---- Available data
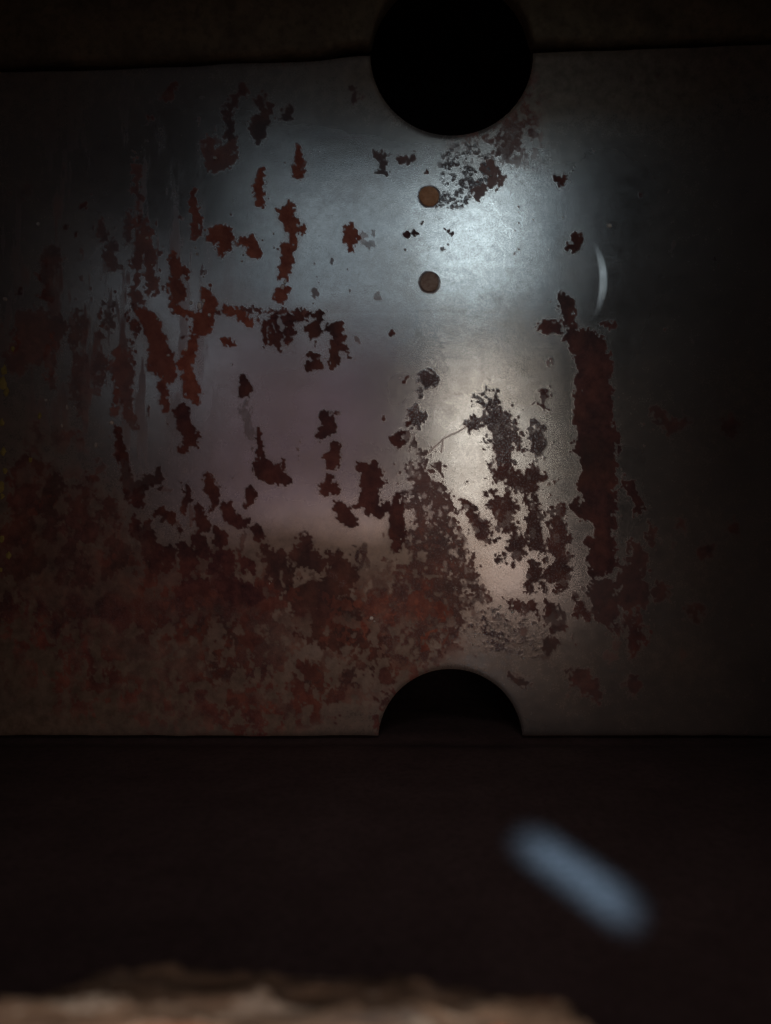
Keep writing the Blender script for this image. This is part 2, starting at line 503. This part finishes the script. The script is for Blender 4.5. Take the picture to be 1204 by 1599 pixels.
# loose glittering scale above the lower notch, pitted scale by the upper rivet
for (cx, cy, sx, sy, k) in ((770, 985, 42, 34, 1.0), (815, 1000, 36, 40, .6), (728, 262, 42, 40, .85), (700, 312, 36, 14, .8)):
    g = gauss(cx, cy, sx, sy)
    a4 = sstep(.52, .60, fbm(GX, GY, 7, 6, 140 + int(cx), 3, .7) + .10 * (g - .6)) * sstep(.18, .5, g) * k
    up = a4 > rust
    tone = np.where(up, .05, tone)
    flake = np.where(up, 1.0, flake)
    rust = np.maximum(rust, a4)
bare = sstep(1.2, -1.0, stroke_sdf(BARE, GX + nA * 8, GY + nB * 8) + nC * 5)
rust *= 1 - bare
tone = np.clip(tone + .45 * sstep(.58, .68, fbm(GX, GY, 7, 6, 261, 4, .65)) * (.8 * gauss(690, 855, 70, 60) + gauss(640, 965, 80, 50)), 0, 1)
th = sstep(.9, -.6, stroke_sdf(THREAD, GX, GY)) * .36
tone = np.where(th > rust, .45, tone)
rust = np.maximum(rust, th)
# small speckles of bare wear inside the rust
rust *= 1 - .75 * sstep(.56, .66, fbm(GX, GY, 8, 9, 201, 3)) * (flake > .2) * (.35 + .65 * gauss(670, 860, 80, 120))
rust *= 1 - .85 * sstep(.54, .60, fbm(GX, GY, 15, 17, 205, 5, .6)) * sstep(930, 1000, GY) * sstep(940, 800, GX)
tone = np.clip(tone + .55 * (fbm(GX, GY, 30, 34, 221, 4) - .5) * (rust > .2), 0, 1)


def blur(a, r):
    k = int(r)
    for ax in (0, 1):
        p = np.pad(a, [(k + 1, k) if ax == q else (0, 0) for q in (0, 1)], mode='edge')
        c = np.cumsum(p, ax)
        a = (c[2 * k + 1:] - c[:-(2 * k + 1)] if ax == 0 else c[:, 2 * k + 1:] - c[:, :-(2 * k + 1)]) / (2 * k + 1)
    return a


halo = blur(blur(rust, 6), 6)
halo2 = blur(blur(rust, 2), 2)
weak = sstep(4.2, 7.0, soft)
rust_s = rust * (1 - .8 * weak) + halo2 * .8 * weak
tone_b = blur(blur(tone * rust, 6), 6) / (halo + .02)
tone = np.where(rust < .3, tone_b, tone)
rust = np.maximum(rust_s, np.clip(halo * .24 - .03, 0, .3) * (.5 + n1))
patina = np.clip(.12 * halo + 1.0 * gauss(480, 890, 180, 66) + .38 * sstep(250, 120, GY) + .35 * sstep(260, 40, GX) + .35 * sstep(930, 1080, GX) +.95 * gauss(380, 1050, 300, 170) + .5 * gauss(640, 960, 110, 120) + .95 * gauss(800, 110, 330, 85) + .6 * gauss(60, 900, 200, 260)
                 + .35 * gauss(880, 100, 200, 80) + .25 * gauss(940, 1060, 200, 90) + .12 * sstep(470, 520, GY)
                 + .5 * (fbm(GX, GY, 90, 60, 231, 5) - .55), 0, 1)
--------
Return, unchanged, the lines from the first line of the material through the line that holds "tone = np.clip(tone + .55", inclusive, omitting pictures.

* _Solved exercise_:
Keep writing the Blender script for this image. This is part 2, starting at line 503. This part finishes the script. The script is for Blender 4.5. Take the picture to be 1204 by 1599 pixels.
# loose glittering scale above the lower notch, pitted scale by the upper rivet
for (cx, cy, sx, sy, k) in ((770, 985, 42, 34, 1.0), (815, 1000, 36, 40, .6), (728, 262, 42, 40, .85), (700, 312, 36, 14, .8)):
    g = gauss(cx, cy, sx, sy)
    a4 = sstep(.52, .60, fbm(GX, GY, 7, 6, 140 + int(cx), 3, .7) + .10 * (g - .6)) * sstep(.18, .5, g) * k
    up = a4 > rust
    tone = np.where(up, .05, tone)
    flake = np.where(up, 1.0, flake)
    rust = np.maximum(rust, a4)
bare = sstep(1.2, -1.0, stroke_sdf(BARE, GX + nA * 8, GY + nB * 8) + nC * 5)
rust *= 1 - bare
tone = np.clip(tone + .45 * sstep(.58, .68, fbm(GX, GY, 7, 6, 261, 4, .65)) * (.8 * gauss(690, 855, 70, 60) + gauss(640, 965, 80, 50)), 0, 1)
th = sstep(.9, -.6, stroke_sdf(THREAD, GX, GY)) * .36
tone = np.where(th > rust, .45, tone)
rust = np.maximum(rust, th)
# small speckles of bare wear inside the rust
rust *= 1 - .75 * sstep(.56, .66, fbm(GX, GY, 8, 9, 201, 3)) * (flake > .2) * (.35 + .65 * gauss(670, 860, 80, 120))
rust *= 1 - .85 * sstep(.54, .60, fbm(GX, GY, 15, 17, 205, 5, .6)) * sstep(930, 1000, GY) * sstep(940, 800, GX)
tone = np.clip(tone + .55 * (fbm(GX, GY, 30, 34, 221, 4) - .5) * (rust > .2), 0, 1)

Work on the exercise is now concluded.